Twenty percent in an ESG-focused growth fund: for example, TIAA-CREF Social Choice Equity Fund — TISCX. This combines diversified exposure to U.S. and global equities with ESG criteria for a core long-term growth holding while maintaining values-based screening.

The above example illustrates that ethical investment is not about giving up diversification or financial discipline but rather adding an additional layer of reflection. Blending broad-market ESG funds with thematic ones, investors can balance growth potential against ethical intent.
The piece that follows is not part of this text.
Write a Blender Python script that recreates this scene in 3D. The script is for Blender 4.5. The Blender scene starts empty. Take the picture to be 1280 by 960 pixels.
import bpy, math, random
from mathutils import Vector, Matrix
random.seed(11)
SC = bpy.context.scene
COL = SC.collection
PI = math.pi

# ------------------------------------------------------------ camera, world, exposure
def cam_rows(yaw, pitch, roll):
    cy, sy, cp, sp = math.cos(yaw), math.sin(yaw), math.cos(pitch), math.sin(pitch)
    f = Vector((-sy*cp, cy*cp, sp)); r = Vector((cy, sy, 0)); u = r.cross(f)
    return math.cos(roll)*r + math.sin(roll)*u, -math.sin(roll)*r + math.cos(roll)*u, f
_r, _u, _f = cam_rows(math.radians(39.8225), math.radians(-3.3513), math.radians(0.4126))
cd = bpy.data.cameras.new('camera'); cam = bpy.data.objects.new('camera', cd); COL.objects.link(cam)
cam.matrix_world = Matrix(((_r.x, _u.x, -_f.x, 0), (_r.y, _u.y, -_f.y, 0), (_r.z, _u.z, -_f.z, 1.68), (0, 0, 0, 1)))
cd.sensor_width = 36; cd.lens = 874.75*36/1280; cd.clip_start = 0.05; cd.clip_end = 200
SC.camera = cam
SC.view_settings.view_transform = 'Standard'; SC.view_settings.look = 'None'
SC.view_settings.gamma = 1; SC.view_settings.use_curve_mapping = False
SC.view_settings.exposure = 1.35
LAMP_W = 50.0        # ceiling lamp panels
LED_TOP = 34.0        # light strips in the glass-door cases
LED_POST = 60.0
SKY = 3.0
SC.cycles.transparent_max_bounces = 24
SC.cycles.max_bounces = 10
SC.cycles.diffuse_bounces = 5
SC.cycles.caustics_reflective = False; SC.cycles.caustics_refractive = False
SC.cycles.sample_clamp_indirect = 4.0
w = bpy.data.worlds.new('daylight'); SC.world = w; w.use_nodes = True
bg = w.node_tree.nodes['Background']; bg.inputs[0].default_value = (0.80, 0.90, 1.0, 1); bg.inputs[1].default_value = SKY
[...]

For Grinnellians, it’s less about creating the “perfect” sustainable portfolio and more about asking profound questions about where our capital goes and what it enables. Let the same curiosity and critical thought that characterizes academic discussions frame financial decisions. Ethical investment isn’t about abstaining from markets but rather about knowingly and transparently participating in them. Allow your portfolio to reflect not only your goals for growth but also your hopes for fairness, sustainability and dignity within the systems it touches. Your investments don’t just sit — they move. And with reflection, that movement can align with a vision of a better world.

Peyton Williams, a junior studying economics and religious studies, writes on financial markets and personal wealth strategies. He holds the SIE and Series 66 licenses through the Financial Industry Regulatory Authority and the Accredited Asset Management Specialist professional designation through the College for Financial Planning, a Kaplan-Company.